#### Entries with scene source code
-- begin --

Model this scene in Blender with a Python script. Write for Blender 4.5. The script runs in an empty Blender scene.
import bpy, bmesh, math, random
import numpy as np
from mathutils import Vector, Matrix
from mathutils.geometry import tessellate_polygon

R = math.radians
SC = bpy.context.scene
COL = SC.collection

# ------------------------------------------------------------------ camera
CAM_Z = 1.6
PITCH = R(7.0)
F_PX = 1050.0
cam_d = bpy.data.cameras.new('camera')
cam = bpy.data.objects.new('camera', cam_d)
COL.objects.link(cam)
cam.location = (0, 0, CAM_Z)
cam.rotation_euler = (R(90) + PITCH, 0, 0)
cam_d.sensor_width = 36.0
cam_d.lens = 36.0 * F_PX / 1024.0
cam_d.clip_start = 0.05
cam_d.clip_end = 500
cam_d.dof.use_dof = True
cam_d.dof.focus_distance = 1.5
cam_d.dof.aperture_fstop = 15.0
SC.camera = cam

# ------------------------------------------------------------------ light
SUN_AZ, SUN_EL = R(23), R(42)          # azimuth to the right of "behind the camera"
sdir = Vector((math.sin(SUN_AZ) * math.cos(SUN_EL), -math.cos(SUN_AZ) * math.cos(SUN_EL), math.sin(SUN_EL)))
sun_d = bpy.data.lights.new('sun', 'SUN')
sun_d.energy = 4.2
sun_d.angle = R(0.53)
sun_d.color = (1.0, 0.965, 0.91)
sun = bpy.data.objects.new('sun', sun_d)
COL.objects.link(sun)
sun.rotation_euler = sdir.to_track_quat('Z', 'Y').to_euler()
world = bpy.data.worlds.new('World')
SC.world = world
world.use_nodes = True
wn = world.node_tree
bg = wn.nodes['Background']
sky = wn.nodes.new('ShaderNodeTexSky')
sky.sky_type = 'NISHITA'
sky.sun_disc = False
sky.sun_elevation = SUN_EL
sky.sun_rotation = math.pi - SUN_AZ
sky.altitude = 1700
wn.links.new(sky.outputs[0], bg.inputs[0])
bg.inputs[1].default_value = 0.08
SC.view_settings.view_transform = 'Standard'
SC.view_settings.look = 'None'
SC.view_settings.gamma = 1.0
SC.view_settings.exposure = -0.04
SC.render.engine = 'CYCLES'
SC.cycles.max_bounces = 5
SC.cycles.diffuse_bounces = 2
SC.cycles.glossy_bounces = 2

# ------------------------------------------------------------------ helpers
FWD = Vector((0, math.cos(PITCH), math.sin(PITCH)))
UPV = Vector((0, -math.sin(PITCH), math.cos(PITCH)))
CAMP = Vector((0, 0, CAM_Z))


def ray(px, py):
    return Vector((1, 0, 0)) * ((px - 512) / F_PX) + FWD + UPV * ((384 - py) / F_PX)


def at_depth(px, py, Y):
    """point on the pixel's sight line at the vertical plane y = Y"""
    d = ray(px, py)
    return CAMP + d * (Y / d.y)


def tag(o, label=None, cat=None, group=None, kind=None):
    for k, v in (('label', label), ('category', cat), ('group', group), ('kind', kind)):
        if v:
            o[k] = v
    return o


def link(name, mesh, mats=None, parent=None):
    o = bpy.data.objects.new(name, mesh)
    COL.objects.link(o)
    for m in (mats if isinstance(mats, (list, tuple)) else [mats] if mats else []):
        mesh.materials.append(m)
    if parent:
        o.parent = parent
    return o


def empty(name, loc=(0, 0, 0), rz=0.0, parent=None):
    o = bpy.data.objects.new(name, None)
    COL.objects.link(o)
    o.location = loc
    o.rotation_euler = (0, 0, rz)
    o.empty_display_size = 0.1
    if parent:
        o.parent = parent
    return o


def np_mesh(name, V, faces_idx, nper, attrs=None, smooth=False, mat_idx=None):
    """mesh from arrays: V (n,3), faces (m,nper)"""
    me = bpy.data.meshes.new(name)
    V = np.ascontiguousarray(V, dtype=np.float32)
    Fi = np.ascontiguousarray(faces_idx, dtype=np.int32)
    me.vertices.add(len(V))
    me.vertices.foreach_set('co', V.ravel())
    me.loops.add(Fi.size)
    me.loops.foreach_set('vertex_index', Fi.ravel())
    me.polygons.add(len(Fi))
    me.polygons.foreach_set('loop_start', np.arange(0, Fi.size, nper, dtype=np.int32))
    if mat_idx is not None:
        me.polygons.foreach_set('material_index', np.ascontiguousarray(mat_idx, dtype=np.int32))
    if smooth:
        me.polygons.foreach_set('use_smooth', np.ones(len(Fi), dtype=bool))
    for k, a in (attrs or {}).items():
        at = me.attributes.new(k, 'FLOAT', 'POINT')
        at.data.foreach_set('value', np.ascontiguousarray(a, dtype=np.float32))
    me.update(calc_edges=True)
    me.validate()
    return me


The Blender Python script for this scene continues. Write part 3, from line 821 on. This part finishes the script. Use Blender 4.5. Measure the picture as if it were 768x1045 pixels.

-- end --

#### EXERCISE INSTRUCTIONS
Give back exactly the material above from its opening line to the line bearing "SC.camera = cam".

#### IN RESPONSE
Model this scene in Blender with a Python script. Write for Blender 4.5. The script runs in an empty Blender scene.
import bpy, bmesh, math, random
import numpy as np
from mathutils import Vector, Matrix
from mathutils.geometry import tessellate_polygon

R = math.radians
SC = bpy.context.scene
COL = SC.collection

# ------------------------------------------------------------------ camera
CAM_Z = 1.6
PITCH = R(7.0)
F_PX = 1050.0
cam_d = bpy.data.cameras.new('camera')
cam = bpy.data.objects.new('camera', cam_d)
COL.objects.link(cam)
cam.location = (0, 0, CAM_Z)
cam.rotation_euler = (R(90) + PITCH, 0, 0)
cam_d.sensor_width = 36.0
cam_d.lens = 36.0 * F_PX / 1024.0
cam_d.clip_start = 0.05
cam_d.clip_end = 500
cam_d.dof.use_dof = True
cam_d.dof.focus_distance = 1.5
cam_d.dof.aperture_fstop = 15.0
SC.camera = cam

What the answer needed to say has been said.